Genau hier treffen sich Gauck und Hollande. Auf den Tag genau vor 100 Jahren hat Deutschland Frankreich den Krieg erklärt. Wie bereits im vergangenen Jahr in Oradour, dem im Zweiten Weltkrieg von Deutschen zerstörten französischen Dorf, demonstrieren die beiden Präsidenten ihre Nähe.

„Der Hartmannsweilerkopf symbolisiert wie kaum ein anderer Ort die Sinnlosigkeit und den Schrecken jener dunklen Jahre“, sagte Gauck und bezeichnete den Ersten Weltkrieg als eine der furchtbarsten Zeiten unserer gemeinsamen Geschichte: „Der Fanatismus bis zum Selbstopfer ist das Ergebnis einer schrecklichen intellektuellen und moralischen Verblendung gewesen. Hier hat Europa verraten, was seine Werte, seine Kultur, seine Zivilisation eigentlich ausmacht“. Extremer Nationalismus habe Deutsche und Franzosen in zwei Weltkriegen gegeneinander aufgehetzt.

Hollande seinerseits hob vor den als Gäste geladenen Soldaten der deutsch-französischen Brigade sowie vor Kriegsveteranen, Politikern und Jugendlichen aus beiden Ländern hervor, dass „Europa es geschafft hat, den Krieg zu besiegen“. Insbesondere die Aussöhnung zwischen den beiden Erbfeinden Deutschland und Frankreich sei eine Botschaft für alle, die Hoffnung auf einen Friedensprozess im Nahen Osten nicht aufzugeben.

Gedenkstätte geplant

Zum Abschluss der Zeremonie legten Gauck und Hollande den Grundstein für eine deutsch-französische Gedenkstätte.

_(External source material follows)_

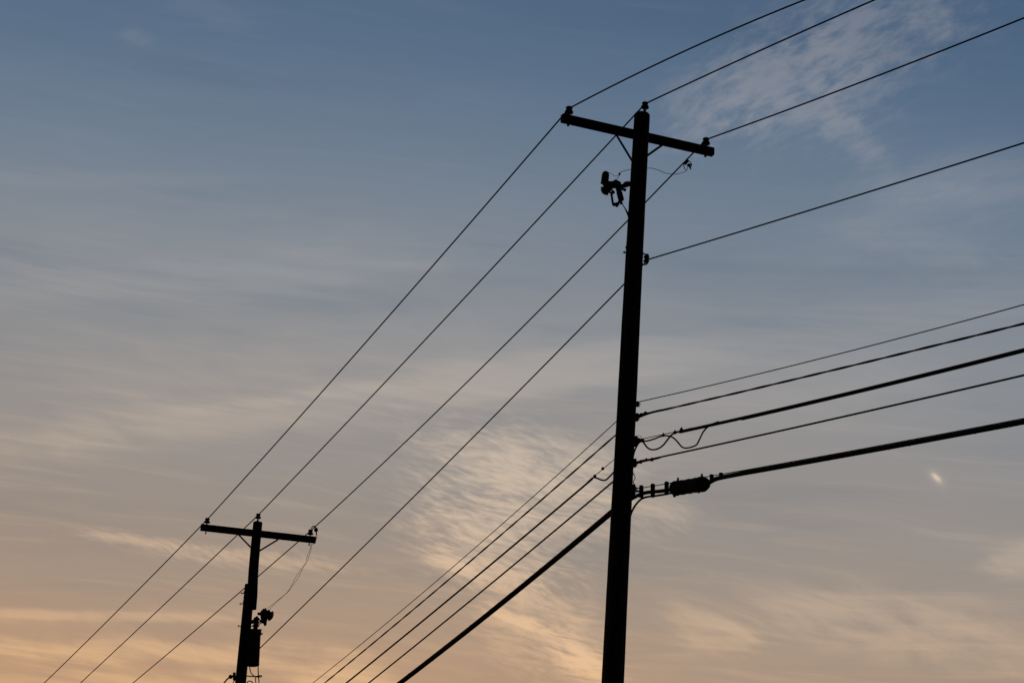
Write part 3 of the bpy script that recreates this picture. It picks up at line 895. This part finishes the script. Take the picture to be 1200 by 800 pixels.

Bis 2017 soll auf dem Hartmannsweilerkopf ein Informationszentrum für die jährlich rund 200.000 Besucher des ehemaligen Schlachtfelds entstehen. Außerdem werden künftig im Eingangsbereich der Krypta auch die deutschen Regimenter genannt werden, die auf dem „Todesberg“ gekämpft haben. Bislang waren dort nur die Namen der französischen Einheiten zu lesen.